Eine wichtige Etappe auf dem Weg zu eigenen bildnerischen Formulierungen bedeutete 1964 ein Studienaufenthalt im Atelier des Bildhauers Augusto Murer (1922–1985) in Falcade, einem bedeutenden italienischen Künstler des 20. Jahrhunderts. Die Mitarbeit an einem großen Bronzedenkmal vor den Giardini in Venedig vermittelte ihm praktische Kenntnisse in großplastischer Arbeit. Daurù und Murer, dazu viele andere Künstler und Architekten (nicht nur aus Italien), waren ihm zeitlebens Freunde, Ratgeber und künstlerische Wegbegleiter. Auf Reisen, oft auch ins Ausland, studierte Guido Sotriffer in Ausstellungen oder bei Atelierbesuchen Werke bedeutender Plastiker. Wichtig und vorbildgebend waren für ihn Künstler des 20. Jahrhunderts, wie Constantin Brâncuși, Alberto Giacometti, Marino Marini, Henry Moore, Constant Permekes, Ossip Zadkine und Giuseppe Zigaina.
Zunächst in Holz, dem Material seiner Ausbildung, später auch in Gips und Bronze formend, entwickelte Guido Sotriffer eine expressive Handschrift. Im Zentrum seiner künstlerischen Arbeit steht über weite Strecken die menschliche Figur, gleich, ob sie in lebensnaher Anschauung gestaltet, abstrahierend formuliert oder zum Zeichen hin verfremdet wurde. Der Bildhauer wandte sich dem Menschen jedoch nicht aus rein formalen Gründen zu: dessen Alltagsleben und emotionales Dasein waren ihm Grund und Ausrichtung des künstlerischen Schaffens. Einzelfiguren und Figurengruppen sind sensibel beobachtet und kraftvoll dargestellt, in profanen als auch sakralen Themen. Kompositorisch anschaulich sind die Haltungen der Figuren, ihr Zusammenstehen, die dadurch spürbare Nähe untereinander. Die Holzbildwerke der achtziger Jahre zeigen zunehmend einen blockhaften Charakter. Sie sind kubisch, mit harten Kanten aus dem Material herausgeschnitten. Bemerkenswert ist, dass die Gestalten nun nicht aus dem Block herausgelöst sind, sondern vielmehr ein integrierter Bestandteil desselben bleiben, wodurch die Arbeiten einen architektonischen Charakter erhalten.

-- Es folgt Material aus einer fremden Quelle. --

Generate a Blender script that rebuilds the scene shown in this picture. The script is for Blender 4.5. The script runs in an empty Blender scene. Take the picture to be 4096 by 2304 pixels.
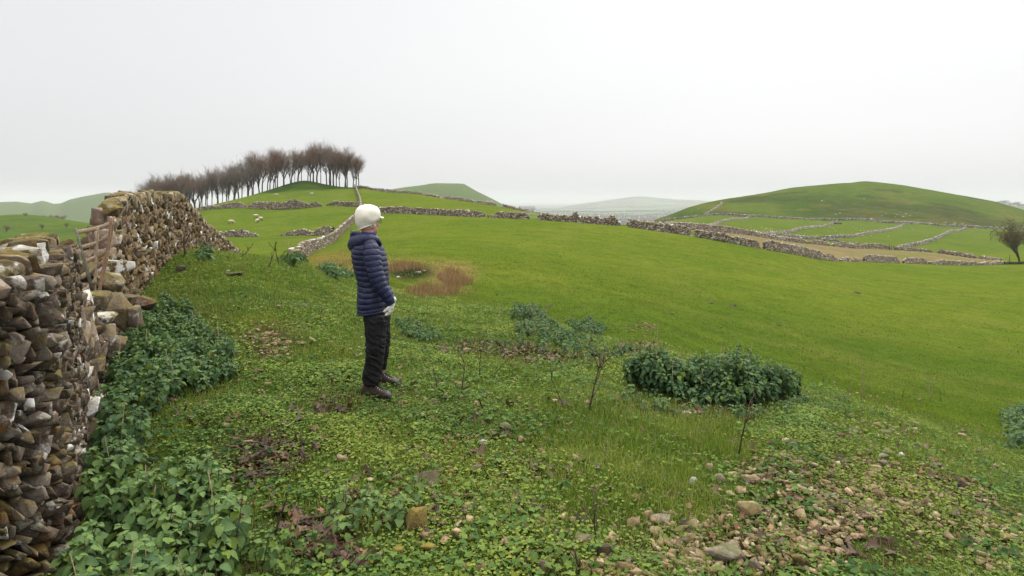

Ein Hauptbeispiel dafür sind die Kreuzwegstationen für die 1990/91 in Rom erbaute Kirche S. Igino Papa. 1992/93 folgte die Ausführung eines Hochreliefs für die römische Kirche S. Vincenzo Pallotti. Die Werke für die Kirchenausstattungen sind wichtige Bestandteile des künstlerischen OEuvres und zugleich jene, die seit fünfundzwanzig Jahren im Licht der Öffentlichkeit stehen.
Ab dem Beginn der neunziger Jahre schuf der Südtiroler schlank aufwachsende Gestalten mit kleinen Köpfen und Sitzgruppen, die sich allmählich aus der Verblockung in eine Vereinzelung herauslösen. Studienzeichnungen belegen, dass Guido Sotriffer bildnerische Probleme zeichnend „durchdachte“. Auch schuf er große Grafiken und Malereien, bei denen es sich um eigenständige Kunstwerke expressiven Charakters handelt. In ihnen steht ebenso der Mensch im Mittelpunkt. Erzählerisches vermeidend, setzt ihn der Künstler in emotionale Spannungsfelder. Eingebunden in ein Geflecht sich durchdringender Form- und Farbfelder werden Zweifel, Ängste wie gleichzeitig auch Hoffnungen und Erwartungen sichtbar. Die Kunstwerke von Guido Sotriffer berühren, denn es fehlt ihnen jede Koketterie, sie zeigen den unverstellten Menschen. Im Jahre 1998 starb der Künstler unerwartet auf dem Höhepunkt seiner Schaffenskraft in St. Ulrich.